### Required task:
Output the data below in full, byte for byte. Nothing may differ.

### Input:
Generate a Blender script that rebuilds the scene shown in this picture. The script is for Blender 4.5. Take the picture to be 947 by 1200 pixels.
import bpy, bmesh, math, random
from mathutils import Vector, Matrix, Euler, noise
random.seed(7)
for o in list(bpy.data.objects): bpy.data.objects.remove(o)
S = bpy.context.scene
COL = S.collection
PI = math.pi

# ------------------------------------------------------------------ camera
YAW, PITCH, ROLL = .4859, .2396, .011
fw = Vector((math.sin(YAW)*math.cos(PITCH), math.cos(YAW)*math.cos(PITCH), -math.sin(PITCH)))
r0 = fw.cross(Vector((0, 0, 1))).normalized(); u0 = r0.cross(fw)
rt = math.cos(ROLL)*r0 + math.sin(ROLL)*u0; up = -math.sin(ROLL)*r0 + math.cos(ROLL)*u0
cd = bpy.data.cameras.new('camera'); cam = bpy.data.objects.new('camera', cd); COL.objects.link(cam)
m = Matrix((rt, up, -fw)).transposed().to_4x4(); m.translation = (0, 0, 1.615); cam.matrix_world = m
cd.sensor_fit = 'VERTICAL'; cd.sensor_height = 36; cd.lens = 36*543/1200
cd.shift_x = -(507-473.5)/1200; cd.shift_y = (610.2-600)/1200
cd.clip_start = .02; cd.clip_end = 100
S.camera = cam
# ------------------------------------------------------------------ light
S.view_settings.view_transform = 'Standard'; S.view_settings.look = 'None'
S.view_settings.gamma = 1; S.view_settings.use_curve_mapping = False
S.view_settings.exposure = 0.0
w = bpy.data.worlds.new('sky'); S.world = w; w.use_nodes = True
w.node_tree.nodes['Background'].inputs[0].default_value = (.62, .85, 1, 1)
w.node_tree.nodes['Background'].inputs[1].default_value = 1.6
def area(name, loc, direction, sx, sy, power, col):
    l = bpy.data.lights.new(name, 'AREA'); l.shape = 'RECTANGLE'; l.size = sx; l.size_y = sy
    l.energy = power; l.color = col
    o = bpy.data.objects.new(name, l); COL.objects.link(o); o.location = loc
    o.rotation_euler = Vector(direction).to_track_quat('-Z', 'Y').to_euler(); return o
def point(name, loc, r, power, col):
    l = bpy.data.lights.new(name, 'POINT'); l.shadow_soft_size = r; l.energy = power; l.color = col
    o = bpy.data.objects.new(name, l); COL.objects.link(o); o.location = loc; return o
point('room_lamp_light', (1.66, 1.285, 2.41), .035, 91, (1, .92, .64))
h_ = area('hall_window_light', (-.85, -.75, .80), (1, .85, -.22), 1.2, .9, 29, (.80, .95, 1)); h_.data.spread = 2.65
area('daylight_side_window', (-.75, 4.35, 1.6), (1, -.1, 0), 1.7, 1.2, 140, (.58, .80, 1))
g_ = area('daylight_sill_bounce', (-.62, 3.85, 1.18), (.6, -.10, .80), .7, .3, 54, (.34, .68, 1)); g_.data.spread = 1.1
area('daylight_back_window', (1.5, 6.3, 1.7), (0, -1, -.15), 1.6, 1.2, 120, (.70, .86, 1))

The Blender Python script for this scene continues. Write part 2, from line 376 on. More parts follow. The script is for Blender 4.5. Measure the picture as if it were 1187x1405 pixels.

### Written response:
Generate a Blender script that rebuilds the scene shown in this picture. The script is for Blender 4.5. Take the picture to be 947 by 1200 pixels.
import bpy, bmesh, math, random
from mathutils import Vector, Matrix, Euler, noise
random.seed(7)
for o in list(bpy.data.objects): bpy.data.objects.remove(o)
S = bpy.context.scene
COL = S.collection
PI = math.pi

# ------------------------------------------------------------------ camera
YAW, PITCH, ROLL = .4859, .2396, .011
fw = Vector((math.sin(YAW)*math.cos(PITCH), math.cos(YAW)*math.cos(PITCH), -math.sin(PITCH)))
r0 = fw.cross(Vector((0, 0, 1))).normalized(); u0 = r0.cross(fw)
rt = math.cos(ROLL)*r0 + math.sin(ROLL)*u0; up = -math.sin(ROLL)*r0 + math.cos(ROLL)*u0
cd = bpy.data.cameras.new('camera'); cam = bpy.data.objects.new('camera', cd); COL.objects.link(cam)
m = Matrix((rt, up, -fw)).transposed().to_4x4(); m.translation = (0, 0, 1.615); cam.matrix_world = m
cd.sensor_fit = 'VERTICAL'; cd.sensor_height = 36; cd.lens = 36*543/1200
cd.shift_x = -(507-473.5)/1200; cd.shift_y = (610.2-600)/1200
cd.clip_start = .02; cd.clip_end = 100
S.camera = cam
# ------------------------------------------------------------------ light
S.view_settings.view_transform = 'Standard'; S.view_settings.look = 'None'
S.view_settings.gamma = 1; S.view_settings.use_curve_mapping = False
S.view_settings.exposure = 0.0
w = bpy.data.worlds.new('sky'); S.world = w; w.use_nodes = True
w.node_tree.nodes['Background'].inputs[0].default_value = (.62, .85, 1, 1)
w.node_tree.nodes['Background'].inputs[1].default_value = 1.6
def area(name, loc, direction, sx, sy, power, col):
    l = bpy.data.lights.new(name, 'AREA'); l.shape = 'RECTANGLE'; l.size = sx; l.size_y = sy
    l.energy = power; l.color = col
    o = bpy.data.objects.new(name, l); COL.objects.link(o); o.location = loc
    o.rotation_euler = Vector(direction).to_track_quat('-Z', 'Y').to_euler(); return o
def point(name, loc, r, power, col):
    l = bpy.data.lights.new(name, 'POINT'); l.shadow_soft_size = r; l.energy = power; l.color = col
    o = bpy.data.objects.new(name, l); COL.objects.link(o); o.location = loc; return o
point('room_lamp_light', (1.66, 1.285, 2.41), .035, 91, (1, .92, .64))
h_ = area('hall_window_light', (-.85, -.75, .80), (1, .85, -.22), 1.2, .9, 29, (.80, .95, 1)); h_.data.spread = 2.65
area('daylight_side_window', (-.75, 4.35, 1.6), (1, -.1, 0), 1.7, 1.2, 140, (.58, .80, 1))
g_ = area('daylight_sill_bounce', (-.62, 3.85, 1.18), (.6, -.10, .80), .7, .3, 54, (.34, .68, 1)); g_.data.spread = 1.1
area('daylight_back_window', (1.5, 6.3, 1.7), (0, -1, -.15), 1.6, 1.2, 120, (.70, .86, 1))

The Blender Python script for this scene continues. Write part 2, from line 376 on. More parts follow. The script is for Blender 4.5. Measure the picture as if it were 1187x1405 pixels.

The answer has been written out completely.